** BEGIN **
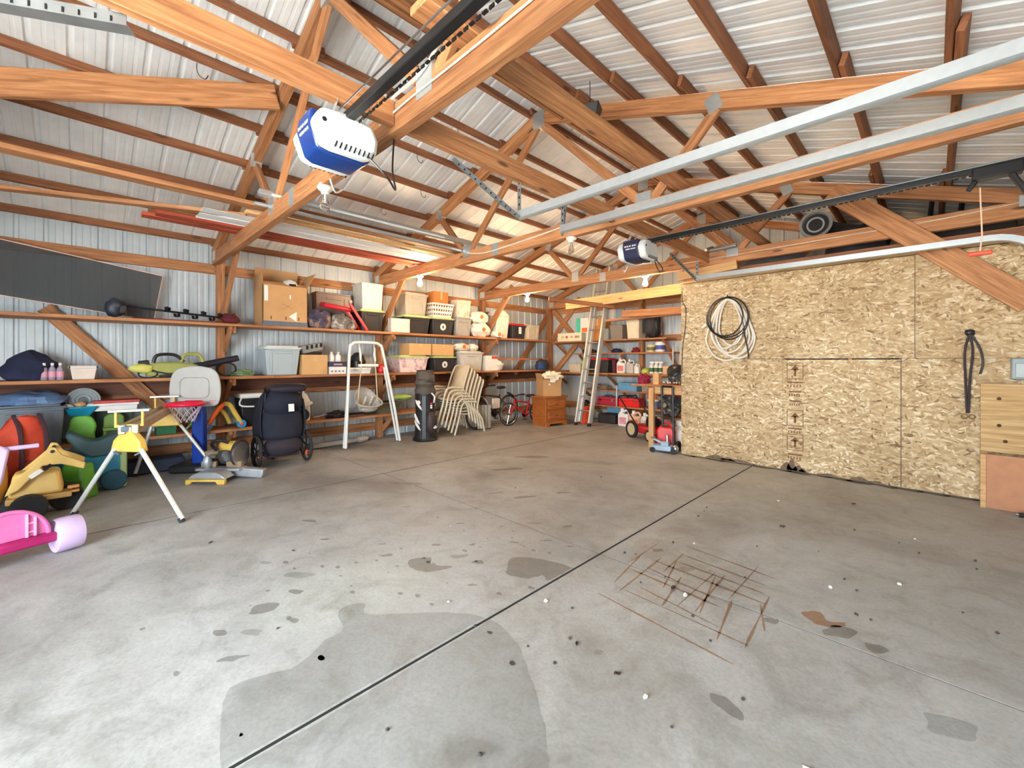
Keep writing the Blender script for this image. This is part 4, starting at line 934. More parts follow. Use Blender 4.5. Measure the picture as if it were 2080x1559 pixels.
MB().prism([(-.13, .42), (.07, .5), (.11, .76), (.05, .8), (-.1, .62)], .1, Mx((-.02, .46, -.02), (R(90), 0, 0))).build('dashboard', plain('lavender_panel', (212, 186, 220), .4, var=.1), tk, bevel=.02)
MB().tube([(-.26, .46, .74), (.24, .44, .74)], .017, 10).build('handlebar', LAV, tk, smooth=True)
tk_wheel(-.14, .62, .15, .09)
# ride-on loader
YT = plain('toy_yellow_plastic', (222, 184, 104), .45, var=.06)
ld = thing('toy_loader', 'yellow ride on toy digger beside the pink tricycle', 'toy vehicle', (-5.75, -.26, 0), R(90))
# local x = world +y, local y = world -x
MB().frustum((-.02, .05, .2), (.34, .26), (.28, .2), .21).build('cab_body', YT, ld, bevel=.03)
MB().bb(-.2, .2, -.09, .2, .15, .2).build('chassis', plain('toy_tan_plastic', (190, 150, 84), .5), ld, bevel=.01)
arm = [(-.2, .24), (-.16, .36), (.03, .56), (.06, .63), (.10, .62), (.14, .55), (.29, .455), (.28, .40), (.13, .47), (.02, .47), (-.12, .28)]
for y in (-.12, .2): MB().prism(arm, .03, Mx((0, y, 0), (R(90), 0, 0))).build('lift_arm', YT, ld, bevel=.008)
MB().box((-.02, -.14, .41), (.09, .008, .035), (0, R(-38), 0)).build('brand_label', PAPER, ld)
MB().box((.05, -.14, .455), (.06, .008, .03), (0, R(-38), 0)).build('arm_slot', HOLE, ld)
MB().tube([(.08, -.14, .59), (.08, .22, .59)], .015, 8).build('pivot_pin', BLACKP, ld, smooth=True)
for x, y in ((-.06, -.17), (.16, .12), (-.2, .2)):
    r = .12
    MB().lathe([(r * .5, -.05), (r * .9, -.055), (r, -.035), (r, .035), (r * .9, .055), (r * .5, .05)], 22, Mx((x, y, r), (R(90), 0, 0))).build('wheel', RUBBER, ld, smooth=True)
    MB().lathe([(r * .5, -.06), (r * .2, -.062)], 16, Mx((x, y, r), (R(90), 0, 0))).build('hub', YT, ld, smooth=True)
for z in (.19, .23): MB().bb(.17, .25, -.06, .0, z - .01, z + .01).build('step_bar', plain('toy_orange_plastic', (214, 150, 84), .5), ld, bevel=.006)
st = thing('green_step_stool', 'lime green step stool on the floor behind the toy digger', 'stool', (-6.22, -.02, 0), R(45))
MB().frustum((0, 0, 0), (.26, .2), (.2, .14), .36).build('shell', plain('lime_plastic', (92, 160, 48), .4), st, bevel=.03)
MB().bb(-.12, .12, -.095, -.08, .05, .2).build('front_recess', plain('dark_lime_plastic', (64, 124, 36), .5), st, bevel=.01)
TEAL = plain('teal_plastic', (20, 112, 140), .4)
tl = thing('teal_toy_wagon', 'teal ride on toy wagon with dark grey green seat', 'toy vehicle', (-6.55, .03, 0), R(90))
hull = [(-.3, .12), (.2, .1), (.3, .2), (.34, .5), (.26, .5), (.18, .42), (0, .38), (-.14, .44), (-.3, .52), (-.36, .5)]
MB().prism(hull, .36, Mx((0, .0, 0), (R(90), 0, 0))).build('hull', TEAL, tl, bevel=.04)
seat = [(-.12, .66), (-.15, .62), (-.06, .46), (.04, .37), (.18, .37), (.28, .48), (.31, .6), (.27, .62), (.1, .54), (.02, .56)]
MB().prism(seat, .3, Mx((0, -.04, 0), (R(90), 0, 0))).build('seat_shell', plain('dark_teal_grey', (52, 78, 82), .5), tl, bevel=.02)
for x in (-.2, .22):
    for y in (-.19, .19): MB().lathe([(.02, -.03), (.1, -.03), (.11, -.02), (.11, .02), (.1, .03), (.02, .03)], 20, Mx((x, y, .11), (R(90), 0, 0))).build('wheel', plain('dark_teal_wheel', (14, 66, 84), .5), tl, smooth=True)
MB().bb(.27, .33, -.2, .0, .02, .42).build('pale_green_fin', plain('pale_green_plastic', (150, 170, 116), .5), tl, bevel=.015)
gs = thing('toy_scale_stand', 'green toy stand with teal basket on the low shelf', 'toy', (-6.98, -.005, ZW))
MB().prism([(p.x, p.y) for p in spline([(-.1, 0, 0), (.1, 0, 0), (.12, .1, 0), (.13, .2, 0), (.07, .3, 0), (-.05, .3, 0), (-.09, .2, 0)], 4, True)], .12, Mx((0, 0, 0), (R(90), 0, R(90)))).build('stand_body', plain('bright_green_plastic', (118, 186, 66), .4), gs, bevel=.02)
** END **
* Task brief
Omit the pictures and output all of the other material exactly.

* Response
Keep writing the Blender script for this image. This is part 4, starting at line 934. More parts follow. Use Blender 4.5. Measure the picture as if it were 2080x1559 pixels.
MB().prism([(-.13, .42), (.07, .5), (.11, .76), (.05, .8), (-.1, .62)], .1, Mx((-.02, .46, -.02), (R(90), 0, 0))).build('dashboard', plain('lavender_panel', (212, 186, 220), .4, var=.1), tk, bevel=.02)
MB().tube([(-.26, .46, .74), (.24, .44, .74)], .017, 10).build('handlebar', LAV, tk, smooth=True)
tk_wheel(-.14, .62, .15, .09)
# ride-on loader
YT = plain('toy_yellow_plastic', (222, 184, 104), .45, var=.06)
ld = thing('toy_loader', 'yellow ride on toy digger beside the pink tricycle', 'toy vehicle', (-5.75, -.26, 0), R(90))
# local x = world +y, local y = world -x
MB().frustum((-.02, .05, .2), (.34, .26), (.28, .2), .21).build('cab_body', YT, ld, bevel=.03)
MB().bb(-.2, .2, -.09, .2, .15, .2).build('chassis', plain('toy_tan_plastic', (190, 150, 84), .5), ld, bevel=.01)
arm = [(-.2, .24), (-.16, .36), (.03, .56), (.06, .63), (.10, .62), (.14, .55), (.29, .455), (.28, .40), (.13, .47), (.02, .47), (-.12, .28)]
for y in (-.12, .2): MB().prism(arm, .03, Mx((0, y, 0), (R(90), 0, 0))).build('lift_arm', YT, ld, bevel=.008)
MB().box((-.02, -.14, .41), (.09, .008, .035), (0, R(-38), 0)).build('brand_label', PAPER, ld)
MB().box((.05, -.14, .455), (.06, .008, .03), (0, R(-38), 0)).build('arm_slot', HOLE, ld)
MB().tube([(.08, -.14, .59), (.08, .22, .59)], .015, 8).build('pivot_pin', BLACKP, ld, smooth=True)
for x, y in ((-.06, -.17), (.16, .12), (-.2, .2)):
    r = .12
    MB().lathe([(r * .5, -.05), (r * .9, -.055), (r, -.035), (r, .035), (r * .9, .055), (r * .5, .05)], 22, Mx((x, y, r), (R(90), 0, 0))).build('wheel', RUBBER, ld, smooth=True)
    MB().lathe([(r * .5, -.06), (r * .2, -.062)], 16, Mx((x, y, r), (R(90), 0, 0))).build('hub', YT, ld, smooth=True)
for z in (.19, .23): MB().bb(.17, .25, -.06, .0, z - .01, z + .01).build('step_bar', plain('toy_orange_plastic', (214, 150, 84), .5), ld, bevel=.006)
st = thing('green_step_stool', 'lime green step stool on the floor behind the toy digger', 'stool', (-6.22, -.02, 0), R(45))
MB().frustum((0, 0, 0), (.26, .2), (.2, .14), .36).build('shell', plain('lime_plastic', (92, 160, 48), .4), st, bevel=.03)
MB().bb(-.12, .12, -.095, -.08, .05, .2).build('front_recess', plain('dark_lime_plastic', (64, 124, 36), .5), st, bevel=.01)
TEAL = plain('teal_plastic', (20, 112, 140), .4)
tl = thing('teal_toy_wagon', 'teal ride on toy wagon with dark grey green seat', 'toy vehicle', (-6.55, .03, 0), R(90))
hull = [(-.3, .12), (.2, .1), (.3, .2), (.34, .5), (.26, .5), (.18, .42), (0, .38), (-.14, .44), (-.3, .52), (-.36, .5)]
MB().prism(hull, .36, Mx((0, .0, 0), (R(90), 0, 0))).build('hull', TEAL, tl, bevel=.04)
seat = [(-.12, .66), (-.15, .62), (-.06, .46), (.04, .37), (.18, .37), (.28, .48), (.31, .6), (.27, .62), (.1, .54), (.02, .56)]
MB().prism(seat, .3, Mx((0, -.04, 0), (R(90), 0, 0))).build('seat_shell', plain('dark_teal_grey', (52, 78, 82), .5), tl, bevel=.02)
for x in (-.2, .22):
    for y in (-.19, .19): MB().lathe([(.02, -.03), (.1, -.03), (.11, -.02), (.11, .02), (.1, .03), (.02, .03)], 20, Mx((x, y, .11), (R(90), 0, 0))).build('wheel', plain('dark_teal_wheel', (14, 66, 84), .5), tl, smooth=True)
MB().bb(.27, .33, -.2, .0, .02, .42).build('pale_green_fin', plain('pale_green_plastic', (150, 170, 116), .5), tl, bevel=.015)
gs = thing('toy_scale_stand', 'green toy stand with teal basket on the low shelf', 'toy', (-6.98, -.005, ZW))
MB().prism([(p.x, p.y) for p in spline([(-.1, 0, 0), (.1, 0, 0), (.12, .1, 0), (.13, .2, 0), (.07, .3, 0), (-.05, .3, 0), (-.09, .2, 0)], 4, True)], .12, Mx((0, 0, 0), (R(90), 0, R(90)))).build('stand_body', plain('bright_green_plastic', (118, 186, 66), .4), gs, bevel=.02)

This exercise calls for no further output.